Une étape cruciale pour le Niger en vue de la commercialisation de son pétrole. Mais la décision des autorités béninoises de ne pas acheminer le produit vient tout changer.
Selon David Morgan, analyste politique béninois, cette décision s'appuie sur le principe de souveraineté des États et sur le fait que la partie nigérienne ait maintenu fermée sa frontière avec son voisin.
D’après lui, "cela pourrait s'inscrire dans une logique de réciprocité qui viserait à amener la partie nigérienne à ouvrir ses frontières afin que les populations de part et d'autre puissent retrouver la dynamique d'échanges qui existait depuis longtemps."
Personne n’y gagne
David Morgan reconnaît cependant que cette décision ne va pas dans le sens du bon voisinage, et ne répond pas aux exigences du droit international.
"Cette décision ne s'inscrit pas dans la logique du droit d'accès à la mer qu'impose le droit international aux Etats riverains, pour faciliter le développement des États qui se retrouvent très loin des côtes, et donc n'ont pas l'accès à la mer pour les différents échanges commerciaux", note-t-il.
Pour Régis Hounkpè, analyste géopolitique, ce blocage du Bénin "va certainement exacerber les tensions, mais il n'est pas intéressant ni pour le Niger, ni pour le Bénin de continuer dans cette démarche. Je suis convaincu que le dialogue reviendra, que la diplomatie reprendra le chemin des relations traditionnelles entre le Bénin et le Niger, et que, surtout, d'un point de vue économique, diplomatique et stratégique, ces deux pays reviennent à leurs amours d'antan."
Coup de massue pour le Niger
Bloquer le pétrole dans les eaux du Bénin est un important revers le Niger. C'est ce que pense Raoul Hounsounou, spécialiste des questions économiques, au regard des engagements qu'auraient pris les dirigeants du pays vis-à-vis des Chinois qui exploitent ce pétrole et d'autres pays potentiels bénéficiaires de ce projet.
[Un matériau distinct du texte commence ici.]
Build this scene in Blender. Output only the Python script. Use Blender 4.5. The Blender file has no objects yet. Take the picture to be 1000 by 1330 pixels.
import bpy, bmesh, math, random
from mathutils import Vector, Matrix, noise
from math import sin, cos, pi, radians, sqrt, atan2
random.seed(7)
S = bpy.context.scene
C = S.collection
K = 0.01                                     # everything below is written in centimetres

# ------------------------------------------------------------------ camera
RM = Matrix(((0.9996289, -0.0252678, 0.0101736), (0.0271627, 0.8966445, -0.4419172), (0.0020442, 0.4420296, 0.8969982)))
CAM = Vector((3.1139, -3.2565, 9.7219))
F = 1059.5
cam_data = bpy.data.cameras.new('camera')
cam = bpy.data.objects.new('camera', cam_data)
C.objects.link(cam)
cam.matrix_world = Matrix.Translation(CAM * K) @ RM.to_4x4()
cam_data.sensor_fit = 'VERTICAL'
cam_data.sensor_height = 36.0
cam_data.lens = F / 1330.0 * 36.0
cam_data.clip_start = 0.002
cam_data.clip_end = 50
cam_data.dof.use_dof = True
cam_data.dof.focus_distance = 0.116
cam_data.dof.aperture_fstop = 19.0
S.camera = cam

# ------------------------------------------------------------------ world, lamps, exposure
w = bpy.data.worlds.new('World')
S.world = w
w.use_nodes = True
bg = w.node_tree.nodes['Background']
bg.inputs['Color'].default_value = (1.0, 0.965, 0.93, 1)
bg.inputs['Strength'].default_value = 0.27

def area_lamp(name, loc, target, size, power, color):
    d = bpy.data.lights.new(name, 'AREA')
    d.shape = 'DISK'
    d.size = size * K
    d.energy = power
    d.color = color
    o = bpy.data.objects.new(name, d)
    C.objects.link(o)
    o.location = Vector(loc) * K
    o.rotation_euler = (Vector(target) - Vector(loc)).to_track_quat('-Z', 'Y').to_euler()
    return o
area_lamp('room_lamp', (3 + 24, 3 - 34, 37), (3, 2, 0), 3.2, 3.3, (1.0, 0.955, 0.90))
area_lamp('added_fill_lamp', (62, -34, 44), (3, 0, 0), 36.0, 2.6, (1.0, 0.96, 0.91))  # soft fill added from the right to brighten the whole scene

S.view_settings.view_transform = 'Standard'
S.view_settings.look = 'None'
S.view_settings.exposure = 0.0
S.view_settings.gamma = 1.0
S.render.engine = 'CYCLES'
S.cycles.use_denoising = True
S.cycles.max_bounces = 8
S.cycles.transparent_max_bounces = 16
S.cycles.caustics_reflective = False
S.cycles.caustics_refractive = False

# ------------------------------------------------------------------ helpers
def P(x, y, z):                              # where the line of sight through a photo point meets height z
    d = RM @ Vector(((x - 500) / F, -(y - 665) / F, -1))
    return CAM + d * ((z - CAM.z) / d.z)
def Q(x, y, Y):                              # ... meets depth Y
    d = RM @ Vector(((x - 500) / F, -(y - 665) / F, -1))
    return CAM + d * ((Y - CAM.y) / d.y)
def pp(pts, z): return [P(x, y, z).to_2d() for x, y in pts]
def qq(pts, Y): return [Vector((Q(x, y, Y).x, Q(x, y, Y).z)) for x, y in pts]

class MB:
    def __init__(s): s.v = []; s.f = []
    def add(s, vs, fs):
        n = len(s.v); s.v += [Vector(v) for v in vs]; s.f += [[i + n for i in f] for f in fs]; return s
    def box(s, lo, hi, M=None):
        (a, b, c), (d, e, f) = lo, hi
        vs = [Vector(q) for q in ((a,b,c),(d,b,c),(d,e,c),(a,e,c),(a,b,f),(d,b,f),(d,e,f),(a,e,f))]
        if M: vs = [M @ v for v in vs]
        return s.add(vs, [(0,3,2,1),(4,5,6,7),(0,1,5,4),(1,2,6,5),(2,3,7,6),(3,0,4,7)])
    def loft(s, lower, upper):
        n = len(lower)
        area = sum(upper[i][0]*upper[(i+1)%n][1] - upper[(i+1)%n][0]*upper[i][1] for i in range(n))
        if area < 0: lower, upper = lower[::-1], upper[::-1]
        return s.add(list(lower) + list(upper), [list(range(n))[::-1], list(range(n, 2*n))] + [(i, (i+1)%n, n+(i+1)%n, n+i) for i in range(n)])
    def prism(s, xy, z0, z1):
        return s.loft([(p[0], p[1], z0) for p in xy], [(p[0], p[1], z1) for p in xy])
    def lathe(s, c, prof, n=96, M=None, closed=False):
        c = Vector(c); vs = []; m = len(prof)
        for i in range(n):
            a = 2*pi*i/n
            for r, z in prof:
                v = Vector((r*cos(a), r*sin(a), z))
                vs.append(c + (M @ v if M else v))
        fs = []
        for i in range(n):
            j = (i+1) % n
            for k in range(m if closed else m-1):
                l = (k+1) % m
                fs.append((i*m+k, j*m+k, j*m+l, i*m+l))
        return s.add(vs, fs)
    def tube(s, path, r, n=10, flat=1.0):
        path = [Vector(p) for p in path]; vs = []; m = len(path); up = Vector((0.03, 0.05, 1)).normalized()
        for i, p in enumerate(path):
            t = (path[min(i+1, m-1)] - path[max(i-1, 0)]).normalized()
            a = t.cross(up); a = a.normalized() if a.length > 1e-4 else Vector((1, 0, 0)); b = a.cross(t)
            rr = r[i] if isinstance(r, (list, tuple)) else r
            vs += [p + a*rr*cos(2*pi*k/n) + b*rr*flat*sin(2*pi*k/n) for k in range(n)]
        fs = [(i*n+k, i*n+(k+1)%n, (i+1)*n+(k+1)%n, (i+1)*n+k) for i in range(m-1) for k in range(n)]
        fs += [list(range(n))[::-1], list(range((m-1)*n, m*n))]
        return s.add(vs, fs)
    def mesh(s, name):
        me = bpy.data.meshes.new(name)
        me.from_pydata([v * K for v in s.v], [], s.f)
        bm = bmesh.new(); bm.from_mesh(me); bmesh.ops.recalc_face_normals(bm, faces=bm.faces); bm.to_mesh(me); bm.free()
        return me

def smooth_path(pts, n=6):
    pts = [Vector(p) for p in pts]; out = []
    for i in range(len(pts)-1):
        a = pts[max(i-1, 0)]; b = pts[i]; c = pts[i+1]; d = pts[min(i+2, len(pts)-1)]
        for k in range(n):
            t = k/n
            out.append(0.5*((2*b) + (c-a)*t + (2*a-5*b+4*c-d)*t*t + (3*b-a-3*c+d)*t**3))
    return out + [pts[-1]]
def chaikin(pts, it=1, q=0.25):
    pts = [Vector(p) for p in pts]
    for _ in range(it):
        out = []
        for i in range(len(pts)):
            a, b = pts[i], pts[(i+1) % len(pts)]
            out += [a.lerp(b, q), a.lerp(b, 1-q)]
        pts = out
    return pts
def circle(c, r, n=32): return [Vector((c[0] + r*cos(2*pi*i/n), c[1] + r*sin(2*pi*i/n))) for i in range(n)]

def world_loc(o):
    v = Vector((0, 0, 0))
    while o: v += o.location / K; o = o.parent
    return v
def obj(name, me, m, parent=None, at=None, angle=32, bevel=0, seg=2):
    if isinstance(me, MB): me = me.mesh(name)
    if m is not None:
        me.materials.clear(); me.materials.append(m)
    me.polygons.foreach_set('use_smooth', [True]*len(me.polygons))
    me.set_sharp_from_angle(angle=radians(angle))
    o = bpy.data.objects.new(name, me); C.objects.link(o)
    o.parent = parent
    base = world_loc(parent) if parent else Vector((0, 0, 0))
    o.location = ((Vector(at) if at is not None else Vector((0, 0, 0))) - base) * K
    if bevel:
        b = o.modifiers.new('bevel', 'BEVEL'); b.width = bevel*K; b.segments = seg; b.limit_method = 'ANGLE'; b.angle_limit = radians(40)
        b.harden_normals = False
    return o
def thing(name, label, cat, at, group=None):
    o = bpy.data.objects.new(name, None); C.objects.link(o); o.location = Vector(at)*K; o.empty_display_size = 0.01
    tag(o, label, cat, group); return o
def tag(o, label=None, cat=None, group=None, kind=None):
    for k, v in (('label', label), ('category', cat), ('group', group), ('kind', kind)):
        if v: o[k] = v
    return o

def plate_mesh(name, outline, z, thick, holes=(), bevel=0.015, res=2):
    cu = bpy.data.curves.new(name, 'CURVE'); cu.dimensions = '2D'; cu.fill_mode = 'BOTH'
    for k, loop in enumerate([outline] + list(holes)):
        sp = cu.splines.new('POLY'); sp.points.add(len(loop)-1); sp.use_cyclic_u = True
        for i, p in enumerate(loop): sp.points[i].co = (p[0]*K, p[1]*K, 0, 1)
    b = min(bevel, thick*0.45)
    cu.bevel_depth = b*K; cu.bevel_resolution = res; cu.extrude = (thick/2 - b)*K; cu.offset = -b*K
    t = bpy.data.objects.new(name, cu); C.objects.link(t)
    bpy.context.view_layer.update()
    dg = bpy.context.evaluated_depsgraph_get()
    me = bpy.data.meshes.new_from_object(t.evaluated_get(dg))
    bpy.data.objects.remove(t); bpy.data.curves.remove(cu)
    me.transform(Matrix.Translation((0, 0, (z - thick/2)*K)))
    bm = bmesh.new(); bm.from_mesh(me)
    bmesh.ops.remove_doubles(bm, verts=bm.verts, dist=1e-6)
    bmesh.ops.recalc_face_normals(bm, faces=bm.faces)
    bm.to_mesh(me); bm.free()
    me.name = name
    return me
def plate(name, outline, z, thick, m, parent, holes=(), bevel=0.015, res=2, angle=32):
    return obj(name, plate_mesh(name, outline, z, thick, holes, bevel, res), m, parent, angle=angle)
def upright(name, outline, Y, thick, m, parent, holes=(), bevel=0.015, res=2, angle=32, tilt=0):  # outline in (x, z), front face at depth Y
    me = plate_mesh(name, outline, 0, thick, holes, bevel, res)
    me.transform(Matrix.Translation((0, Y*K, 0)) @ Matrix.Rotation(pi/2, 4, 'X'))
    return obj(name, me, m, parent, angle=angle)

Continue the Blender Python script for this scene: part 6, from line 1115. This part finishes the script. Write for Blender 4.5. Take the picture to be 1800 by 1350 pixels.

Il rappelle que "ce pays fonde ses espoirs sur le pétrole comme le point d'orgue de sa renaissance économique. Le pays perdrait 4,2 milliards par jour si son pétrole n'est pas exporté, ce sont les chiffres qu'ils ont budgétisés. De ces 4,2 milliards par jour, il y a 0,8 dollar par barils que le Bénin perdrait. La production à exporter est de 90 mille barils par jour."
Un blocage de l'aboutissement de ce projet engendrerait en somme une perte énorme pour le Niger.